Cleavage – it will come as little surprise – is “a no no”. After all, she wouldn’t expect a man to be reading the news with four or five buttons of his shirt undone, it is not a disco.
“This ain’t no party, this ain’t no disco, this is the Nine O’ Clock News,” might be a useful slogan for RTÉ to adopt, you felt. Or they could wave it all away as just another Tuesday on Liveline.
Drivetime
RTÉ1, Weekdays, 4.30pm
Unlike the totally focused Sarah, golf’s Graeme McDowell “has never hyper-analysed the morals and ethics behind the dollar bills” he’s made.
He was speaking on Drivetime to RTÉ golf reporter Greg Allen – the man who has probably the best job in the world.
Though it’s not quite as well paid as McDowell, now that G-Mac has gone over to the money-for-nothing-and-your-chips-for-free LIV tour.
What bugs me about G-Mac is not necessarily interviews like this – in which he patrols the streets of Self-Pity City – but his inability and that of the other LIVers to make a more convincing defence.
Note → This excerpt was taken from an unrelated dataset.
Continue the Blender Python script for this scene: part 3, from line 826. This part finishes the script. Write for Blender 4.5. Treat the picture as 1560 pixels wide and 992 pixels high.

They could plausibly state that we are currently being deprived of the World Cup itself – one of the jewels of civilisation – by a sportswashing regime in Qatar. And nobody is complaining about that.
Well, almost nobody...
Instead they seem stuck in corporate clichés about “all the negativity that’s being spun”. Some might even say that G-Mac’s “stance” is not what it was.